Architecture at the Boiling Point: Reflections from the Venice Biennale 2025
Venice Biennale, entrance exhibition at the Arsenale.

Architecture at the Boiling Point: Reflections from the Venice Biennale 2025

La Biennale di Venezia has always been a space for exchanging ideas, sparking dialogue, and setting trends. This year, once again, the climate and environmental crisis emerged as a recurring theme across many national pavilions — including those of Bahrain (Golden Lion winner), Spain, Mexico, Pakistan, the UK, Belgium, Denmark, and the Nordic Countries, to name just a few.

Carlo Ratti, curator of the 2025 Architecture Biennale, sets the tone right at the entrance with a powerful statement — an immersive journey through a boiling planet where air-conditioning systems no longer function. He writes:

"For decades, ever since we started counting carbon, architecture's response to the climate crisis has been centred on mitigation—on reducing our impact on the climate. That approach is no longer enough. Architecture must pivot away from mitigation, reconnect with its longer history of adaptation, and rethink how we design for an altered world."

Let’s take his words as a starting point and look at some national pavilions through our lens — where climate meets design, and architecture becomes a tool for adaptation, not just mitigation.


🇪🇸 Spain Curated by Manuel Bouzas Barcala and Roi Salgueiro Barrio, the Spanish Pavilion demonstrates how architects in Spain are actively engaging in the fight against climate change using tools from their own design repertoires. The exhibition focuses on CO₂ emissions and waste, highlighting built examples that often integrate vernacular knowledge. Notably, the curators provide emissions data for each building — an approach that caught the attention of many prominent international architects visiting the space.


🇧🇭 Kingdom of Bahrain Andrea Faraguna takes visitors into the scorching heat of the Middle East. His proposal explores passive cooling strategies — both traditional and enhanced by cutting-edge engineering — asking: How can we create resilient, communal spaces in an era of intensifying heatwaves?


🇪🇪 Estonia Johanna Jõekalda shifts the focus from carbon data to people. Her pavilion tackles the renovation of residential buildings, not through technical indicators like CO₂ or indoor climate, but by mapping the network of stakeholders involved in the process. She highlights the roles, responsibilities, and conflicting interests at play — reinforcing our belief that communication and collaboration are the real keys to successful renovation.

Some of the voices from the Estonian Pavillion:

Characters:

CHAIRMAN (OF THE APARTMENT ASSOCIATION): A practically minded doer-of-things with the goal of renovating the building. Constantly gets bogged down in the internal disputes of the apartment association. Feels the weight of 'leadership' upon his shoulders.

RESIDENT: A person living in the tenement. In the texts they take many forms, representing various types of people.

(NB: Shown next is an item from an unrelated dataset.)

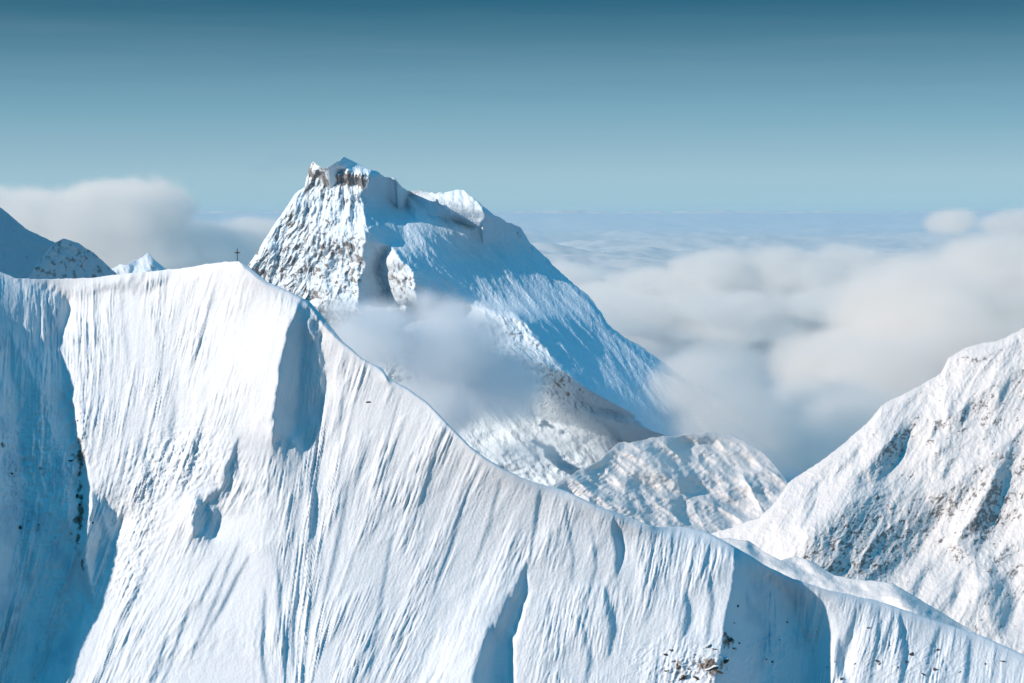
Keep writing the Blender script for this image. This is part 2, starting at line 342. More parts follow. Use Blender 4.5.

TENEMENTS 1 & 2: Represents a group of residents in the abstract as building(s). May be for or against renovation, depending on the text.

ENGINEER: Hopes to achieve the greatest energy savings possible during the renovation. Employs all of their skills and proficiencies to reach this goal, usually ignoring everything else on the way. The common obstacles for their dreams are the Architect and the economic situation of the residents.

ARCHITECT: Sees great spatial potential in the process of renovation. Very imaginative, especially when thinking of all that could be achieved. Certain about what to do, what the residents need in order to live their best lives. However, often ends up in conflict with the residents who say they are already happy with their homes and do not want any major changes.

BUILDER: Likes to build. Claims they could renovate the buildings all at once-and the more uniform they become, the better! That just means construction would go at a faster pace and the financial savings would be greater. With all the unrenovated buildings around, their field of work seems endless. Ready to proceed with current skills and practices, sees no need to learn ...


It was also great to see colleagues deeply committed to the climate x architecture space — like Daniel A. Barber and the team from Transsolar — continuing to lead the way and inspire the next generation. Special kudos to Roofscapes for their "Climate Realignment" project, a prototype renovation solution for overheating top-floor apartments in Paris.

Finally, a heartfelt congratulations to scholar Donna Haraway — author of the concept of the Chthulucene, a vision for a post-anthropocentric era — who was awarded the Golden Lion for Lifetime Achievement. A timely and important recognition.


This Biennale makes it clear: the climate crisis is no longer a separate issue. It is the architectural challenge of our time.